Concerns over large satellites
The recent decrease in rates could be only a short-term trend. Concerns remain and raising funds is still very difficult. The introduction of very large satellite platforms, weighing more than 5 or even 6 metric tons at launch, will be a major challenge as the space insurance sector might not be able to survive more than one loss of this kind.
Dual launches are also a major concern again as the new versions of Ariane 5 will be able to loft pairs of large satellites in the 4-to-5 metric tons range. In the current situation, this would require to engage almost all the available insurance capacity worldwide per launch. To support the insurance sector, Arianespace has already announced that it is exploring financial solutions on its own to reinsure its launches outside the space insurance sector.

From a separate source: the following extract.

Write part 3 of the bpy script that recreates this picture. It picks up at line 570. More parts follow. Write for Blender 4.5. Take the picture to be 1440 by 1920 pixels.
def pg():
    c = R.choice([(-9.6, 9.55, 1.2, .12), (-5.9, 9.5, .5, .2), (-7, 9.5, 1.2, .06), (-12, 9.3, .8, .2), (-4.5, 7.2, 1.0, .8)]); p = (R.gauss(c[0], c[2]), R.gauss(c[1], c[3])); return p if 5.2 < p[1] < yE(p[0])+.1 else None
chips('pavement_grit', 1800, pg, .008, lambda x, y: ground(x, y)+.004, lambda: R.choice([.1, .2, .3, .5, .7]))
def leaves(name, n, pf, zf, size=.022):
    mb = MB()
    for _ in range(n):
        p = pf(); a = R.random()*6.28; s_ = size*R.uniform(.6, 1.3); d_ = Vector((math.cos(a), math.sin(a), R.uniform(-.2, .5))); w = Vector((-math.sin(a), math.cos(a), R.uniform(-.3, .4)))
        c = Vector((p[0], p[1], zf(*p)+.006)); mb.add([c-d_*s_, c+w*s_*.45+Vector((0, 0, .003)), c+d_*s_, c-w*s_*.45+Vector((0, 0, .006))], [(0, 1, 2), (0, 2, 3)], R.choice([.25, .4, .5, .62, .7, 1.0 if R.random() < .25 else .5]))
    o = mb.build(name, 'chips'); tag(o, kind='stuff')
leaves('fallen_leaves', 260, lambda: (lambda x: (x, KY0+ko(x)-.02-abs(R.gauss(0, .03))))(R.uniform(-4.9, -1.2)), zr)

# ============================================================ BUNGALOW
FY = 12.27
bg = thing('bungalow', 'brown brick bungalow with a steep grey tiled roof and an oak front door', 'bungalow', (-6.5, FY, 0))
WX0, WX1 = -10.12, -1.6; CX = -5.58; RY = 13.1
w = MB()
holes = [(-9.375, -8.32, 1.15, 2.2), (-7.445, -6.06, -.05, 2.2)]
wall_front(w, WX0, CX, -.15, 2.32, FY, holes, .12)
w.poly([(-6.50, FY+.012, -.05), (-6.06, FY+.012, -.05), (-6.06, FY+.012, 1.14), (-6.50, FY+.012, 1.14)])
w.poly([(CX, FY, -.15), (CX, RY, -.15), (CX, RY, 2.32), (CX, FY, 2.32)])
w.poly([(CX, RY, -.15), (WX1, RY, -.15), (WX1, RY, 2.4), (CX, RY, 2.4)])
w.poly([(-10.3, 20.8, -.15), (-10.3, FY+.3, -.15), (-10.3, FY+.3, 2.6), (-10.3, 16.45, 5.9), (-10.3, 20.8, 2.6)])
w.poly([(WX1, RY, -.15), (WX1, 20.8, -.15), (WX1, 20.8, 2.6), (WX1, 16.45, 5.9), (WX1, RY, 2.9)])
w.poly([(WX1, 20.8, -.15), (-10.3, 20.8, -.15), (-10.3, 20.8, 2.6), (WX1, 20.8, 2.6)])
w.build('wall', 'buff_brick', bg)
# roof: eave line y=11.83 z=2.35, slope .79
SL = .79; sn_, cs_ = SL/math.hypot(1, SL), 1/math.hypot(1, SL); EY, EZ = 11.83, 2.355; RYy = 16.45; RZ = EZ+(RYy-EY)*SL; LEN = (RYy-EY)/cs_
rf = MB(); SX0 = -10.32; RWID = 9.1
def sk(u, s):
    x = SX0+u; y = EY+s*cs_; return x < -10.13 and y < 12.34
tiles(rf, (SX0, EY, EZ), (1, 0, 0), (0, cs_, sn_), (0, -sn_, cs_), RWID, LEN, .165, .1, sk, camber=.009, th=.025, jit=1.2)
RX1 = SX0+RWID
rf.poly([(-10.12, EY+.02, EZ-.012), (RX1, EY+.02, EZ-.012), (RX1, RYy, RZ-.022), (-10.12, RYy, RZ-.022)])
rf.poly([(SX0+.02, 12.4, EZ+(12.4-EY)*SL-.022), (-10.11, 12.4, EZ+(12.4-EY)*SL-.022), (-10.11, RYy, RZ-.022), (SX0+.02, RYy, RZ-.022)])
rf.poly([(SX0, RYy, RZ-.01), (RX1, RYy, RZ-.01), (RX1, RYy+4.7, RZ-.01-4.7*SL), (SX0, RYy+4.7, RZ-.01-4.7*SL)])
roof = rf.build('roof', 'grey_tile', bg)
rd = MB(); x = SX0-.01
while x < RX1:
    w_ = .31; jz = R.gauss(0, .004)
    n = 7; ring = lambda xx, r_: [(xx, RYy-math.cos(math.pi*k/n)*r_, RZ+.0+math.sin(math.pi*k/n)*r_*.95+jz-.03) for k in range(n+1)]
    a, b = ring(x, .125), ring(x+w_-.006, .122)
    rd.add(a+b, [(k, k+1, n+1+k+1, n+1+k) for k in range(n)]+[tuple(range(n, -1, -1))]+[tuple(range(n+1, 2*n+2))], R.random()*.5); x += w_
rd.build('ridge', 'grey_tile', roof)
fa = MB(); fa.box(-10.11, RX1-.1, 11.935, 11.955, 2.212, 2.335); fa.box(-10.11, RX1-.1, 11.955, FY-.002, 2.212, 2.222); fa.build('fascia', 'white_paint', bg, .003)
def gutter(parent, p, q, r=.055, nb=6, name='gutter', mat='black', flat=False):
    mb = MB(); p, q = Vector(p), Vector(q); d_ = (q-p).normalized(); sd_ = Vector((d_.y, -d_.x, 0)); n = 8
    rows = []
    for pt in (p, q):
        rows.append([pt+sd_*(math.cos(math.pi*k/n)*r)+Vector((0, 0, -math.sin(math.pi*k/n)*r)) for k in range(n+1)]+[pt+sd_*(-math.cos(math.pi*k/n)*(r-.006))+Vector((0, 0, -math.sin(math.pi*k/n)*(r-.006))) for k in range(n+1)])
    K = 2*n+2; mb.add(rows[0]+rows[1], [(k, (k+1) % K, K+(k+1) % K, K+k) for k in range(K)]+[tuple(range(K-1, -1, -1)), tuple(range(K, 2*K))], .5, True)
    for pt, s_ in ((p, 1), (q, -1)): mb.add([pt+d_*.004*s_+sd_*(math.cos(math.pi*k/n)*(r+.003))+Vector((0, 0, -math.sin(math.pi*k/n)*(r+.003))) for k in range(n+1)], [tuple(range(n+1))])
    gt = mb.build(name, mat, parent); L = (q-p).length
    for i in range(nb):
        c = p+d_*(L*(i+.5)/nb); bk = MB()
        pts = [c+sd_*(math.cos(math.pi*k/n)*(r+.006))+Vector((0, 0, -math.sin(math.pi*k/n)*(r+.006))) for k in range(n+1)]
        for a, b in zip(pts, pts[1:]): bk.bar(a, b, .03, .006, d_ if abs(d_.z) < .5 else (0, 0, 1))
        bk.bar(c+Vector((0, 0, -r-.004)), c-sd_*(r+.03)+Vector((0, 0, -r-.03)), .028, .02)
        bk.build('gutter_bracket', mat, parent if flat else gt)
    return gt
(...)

David Todd, space analyst at Airclaims has the final word: "Virtually everyone is to blame for the current situation." He cites the underwriters who accepted poor policies, the brokers who negotiated such policies, the satellite operators who put too much pressure on the market, the satellite manufacturers who did not deliver adequate reliability and the launch providers who introduce new and unproven launch systems. "But I am confident that they'll all learn from their mistakes and that the market will recover."